Why is India called socialist country

Why is India called socialist country?

India is a socialist country because its Constitution declares it as a socialist country in the Preamble. This and the word secularism were introduced into the preamble during the National Emergency from 1975 to 1977. This was done  by the government without the consent of the opposition.

Resources in India were all owned by the government until 1991. Then liberalization reforms were brought in and private citizens were allowed to conduct business alongside PSUs. However the major PSUs have not been privatized like Coal Indiaa and the railways. So all though we have aspects of a market economy we also have socialistic characteristics.

1.License Raj:The license raj was a series of red tape that made it literally impossible to run businesses in India from 1947-1990. All of the industries were nationalized [like in communist nations] and only the government could control the means of production. People could not start their own companies because you needed 80 or so licenses to start one, and even then, the government would determine the method of production/how much to produce. This is socialism.

2.Low Economic Freedom:India ranks very low on the world economic freedom index, and the Ease of Doing Business list 123th and 130th respectively. Countries that are capitalist are ranked higher on these indices. Population, Facts, GDP, Corruption, Business, Trade, FDI [World Economic Freedom] andEase of doing business: India improves ranking, Singapore tops the list, says World Bank – The Economic Times

3.Bureaucracy:India has a lot of red tape and unnecessary bureaucracy. India ranks 2nd last in the housing contracts rankings. A lot of government intervention takes place in business.

So, India was not “bound” to be a socialist but was working as a socialist up till the emergency when the constitution was amended and this was added to the constitution the two words that most of today’s politicians fear the most  Socialism and Secularism.

I disagree with one of the answers which said it was done against the will of the opposition and it was done in a manner which was against the essence or ethos of Constitution (though true but not entirely).
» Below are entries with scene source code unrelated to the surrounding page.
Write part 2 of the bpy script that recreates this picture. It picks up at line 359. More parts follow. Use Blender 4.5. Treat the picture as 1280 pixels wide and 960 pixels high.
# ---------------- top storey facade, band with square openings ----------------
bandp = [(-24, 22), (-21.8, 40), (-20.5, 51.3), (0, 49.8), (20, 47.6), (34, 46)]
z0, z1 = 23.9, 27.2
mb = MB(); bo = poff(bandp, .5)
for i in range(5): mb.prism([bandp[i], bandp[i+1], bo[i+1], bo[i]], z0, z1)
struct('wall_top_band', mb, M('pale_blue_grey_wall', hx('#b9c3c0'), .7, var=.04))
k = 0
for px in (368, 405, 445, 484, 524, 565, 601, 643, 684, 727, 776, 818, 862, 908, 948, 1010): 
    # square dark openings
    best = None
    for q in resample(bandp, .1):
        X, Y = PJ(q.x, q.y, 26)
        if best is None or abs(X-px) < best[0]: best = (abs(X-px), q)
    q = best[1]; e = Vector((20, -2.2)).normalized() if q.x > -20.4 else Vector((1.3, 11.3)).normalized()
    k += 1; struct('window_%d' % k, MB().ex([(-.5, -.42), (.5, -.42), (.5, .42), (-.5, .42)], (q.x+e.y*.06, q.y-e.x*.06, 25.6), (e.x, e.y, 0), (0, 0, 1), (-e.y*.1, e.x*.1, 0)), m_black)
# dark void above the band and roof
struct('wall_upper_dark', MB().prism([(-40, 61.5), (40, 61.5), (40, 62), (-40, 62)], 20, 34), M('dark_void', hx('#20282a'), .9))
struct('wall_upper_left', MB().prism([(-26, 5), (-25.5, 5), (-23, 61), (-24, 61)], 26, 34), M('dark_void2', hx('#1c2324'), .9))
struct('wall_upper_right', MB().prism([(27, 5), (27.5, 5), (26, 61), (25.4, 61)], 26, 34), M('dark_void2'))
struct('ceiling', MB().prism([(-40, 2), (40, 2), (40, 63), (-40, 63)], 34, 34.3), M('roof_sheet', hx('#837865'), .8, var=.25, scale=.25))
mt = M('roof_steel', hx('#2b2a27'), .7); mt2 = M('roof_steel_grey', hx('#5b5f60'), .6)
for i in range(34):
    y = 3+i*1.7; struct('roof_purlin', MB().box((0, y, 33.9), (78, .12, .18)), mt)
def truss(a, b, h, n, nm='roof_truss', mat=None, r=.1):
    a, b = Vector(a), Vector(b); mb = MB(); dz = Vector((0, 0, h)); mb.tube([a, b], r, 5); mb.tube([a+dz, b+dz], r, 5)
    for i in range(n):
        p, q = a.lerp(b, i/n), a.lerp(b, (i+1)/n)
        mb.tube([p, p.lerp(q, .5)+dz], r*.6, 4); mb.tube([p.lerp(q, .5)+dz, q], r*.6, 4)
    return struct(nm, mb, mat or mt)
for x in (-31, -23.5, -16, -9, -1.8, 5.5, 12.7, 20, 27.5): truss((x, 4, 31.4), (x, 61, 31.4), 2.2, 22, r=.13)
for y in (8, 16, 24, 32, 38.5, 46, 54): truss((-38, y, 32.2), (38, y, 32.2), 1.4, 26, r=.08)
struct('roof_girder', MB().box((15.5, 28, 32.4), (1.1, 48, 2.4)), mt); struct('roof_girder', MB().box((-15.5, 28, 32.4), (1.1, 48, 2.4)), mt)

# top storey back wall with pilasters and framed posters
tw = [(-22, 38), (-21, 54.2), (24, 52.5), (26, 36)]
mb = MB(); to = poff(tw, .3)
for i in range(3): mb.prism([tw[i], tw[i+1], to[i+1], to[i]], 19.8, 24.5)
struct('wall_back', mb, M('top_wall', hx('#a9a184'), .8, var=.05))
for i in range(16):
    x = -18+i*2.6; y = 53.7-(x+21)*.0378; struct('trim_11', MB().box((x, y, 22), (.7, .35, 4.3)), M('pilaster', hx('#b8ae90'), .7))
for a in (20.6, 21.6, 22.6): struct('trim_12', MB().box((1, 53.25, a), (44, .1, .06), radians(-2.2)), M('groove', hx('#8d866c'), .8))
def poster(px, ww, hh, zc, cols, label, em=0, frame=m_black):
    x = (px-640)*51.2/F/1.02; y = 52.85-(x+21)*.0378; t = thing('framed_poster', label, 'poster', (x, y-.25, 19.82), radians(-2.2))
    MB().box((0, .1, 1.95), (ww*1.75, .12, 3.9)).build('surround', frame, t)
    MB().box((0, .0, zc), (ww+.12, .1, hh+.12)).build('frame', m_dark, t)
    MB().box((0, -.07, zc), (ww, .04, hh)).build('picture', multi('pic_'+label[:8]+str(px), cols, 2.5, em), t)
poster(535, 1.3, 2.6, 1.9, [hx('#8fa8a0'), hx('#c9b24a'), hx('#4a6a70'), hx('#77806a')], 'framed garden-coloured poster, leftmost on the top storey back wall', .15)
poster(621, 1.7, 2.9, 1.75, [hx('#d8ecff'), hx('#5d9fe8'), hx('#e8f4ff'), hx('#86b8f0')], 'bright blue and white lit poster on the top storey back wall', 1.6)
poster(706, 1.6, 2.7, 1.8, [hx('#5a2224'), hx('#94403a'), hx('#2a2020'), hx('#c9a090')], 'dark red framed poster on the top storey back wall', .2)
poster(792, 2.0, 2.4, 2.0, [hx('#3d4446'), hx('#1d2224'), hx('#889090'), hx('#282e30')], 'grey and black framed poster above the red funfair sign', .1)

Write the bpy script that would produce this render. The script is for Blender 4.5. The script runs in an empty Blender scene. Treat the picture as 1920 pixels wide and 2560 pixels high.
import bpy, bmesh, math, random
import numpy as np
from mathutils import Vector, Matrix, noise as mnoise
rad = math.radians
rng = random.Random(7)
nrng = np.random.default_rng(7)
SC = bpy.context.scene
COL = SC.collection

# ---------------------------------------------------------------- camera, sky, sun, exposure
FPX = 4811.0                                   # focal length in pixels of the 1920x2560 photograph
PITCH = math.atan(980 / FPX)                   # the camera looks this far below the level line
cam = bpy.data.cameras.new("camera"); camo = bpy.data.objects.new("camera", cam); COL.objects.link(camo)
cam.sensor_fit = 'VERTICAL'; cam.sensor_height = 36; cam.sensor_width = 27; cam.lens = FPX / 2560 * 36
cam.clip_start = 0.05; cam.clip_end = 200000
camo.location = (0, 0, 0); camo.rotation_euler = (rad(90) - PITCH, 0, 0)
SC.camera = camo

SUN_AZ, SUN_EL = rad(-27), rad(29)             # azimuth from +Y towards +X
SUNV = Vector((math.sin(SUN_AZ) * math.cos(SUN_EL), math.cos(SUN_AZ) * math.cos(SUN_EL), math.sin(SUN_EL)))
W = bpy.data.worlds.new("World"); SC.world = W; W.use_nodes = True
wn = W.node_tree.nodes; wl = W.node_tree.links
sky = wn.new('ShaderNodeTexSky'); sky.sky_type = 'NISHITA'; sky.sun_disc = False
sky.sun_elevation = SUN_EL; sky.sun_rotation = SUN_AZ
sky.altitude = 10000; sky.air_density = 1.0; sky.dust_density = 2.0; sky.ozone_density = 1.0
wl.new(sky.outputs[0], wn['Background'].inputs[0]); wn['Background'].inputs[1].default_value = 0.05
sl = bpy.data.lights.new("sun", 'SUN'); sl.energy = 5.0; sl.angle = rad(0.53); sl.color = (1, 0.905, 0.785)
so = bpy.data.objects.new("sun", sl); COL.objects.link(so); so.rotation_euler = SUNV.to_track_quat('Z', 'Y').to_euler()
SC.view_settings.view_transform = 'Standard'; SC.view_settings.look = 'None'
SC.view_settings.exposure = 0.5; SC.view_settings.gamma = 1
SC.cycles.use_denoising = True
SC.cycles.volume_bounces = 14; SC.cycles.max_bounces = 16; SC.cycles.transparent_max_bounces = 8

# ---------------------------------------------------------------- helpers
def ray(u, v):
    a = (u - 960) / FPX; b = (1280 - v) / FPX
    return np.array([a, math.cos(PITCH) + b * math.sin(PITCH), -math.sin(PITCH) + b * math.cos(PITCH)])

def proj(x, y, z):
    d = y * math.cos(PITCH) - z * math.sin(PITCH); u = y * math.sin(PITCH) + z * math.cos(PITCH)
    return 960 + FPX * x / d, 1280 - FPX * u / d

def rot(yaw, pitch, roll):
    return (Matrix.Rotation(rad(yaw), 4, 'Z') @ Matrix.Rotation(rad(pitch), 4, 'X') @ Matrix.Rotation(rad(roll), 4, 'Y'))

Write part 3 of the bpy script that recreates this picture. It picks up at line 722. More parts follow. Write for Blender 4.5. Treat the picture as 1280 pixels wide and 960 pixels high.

After the end of emergency  when fresh elections were called, and the Janta Party sweapt the polls , they nullified every single legislation or constitutional amendment brought in during emergency. So, if they wanted to remove those two , they would have , they didn’t  means they were OK with the scenario.

Current Context

In current Context rather after early 90’s Liberalization by PVR’s govt ,it is hardly a socialist but undeniably  running a socialist agenda (providing subsidies against will of WTO,  Loan waivers etc etc). Is it relevant to have the word Socialism in our constitution considering the current framework, I am not sure but yes I do believe it isn’t hampering our state of policy making. No country can survive (according to me) on a purely Capitalist or a purely Socialist framework so adding socialism or not isn’t gonna make a difference.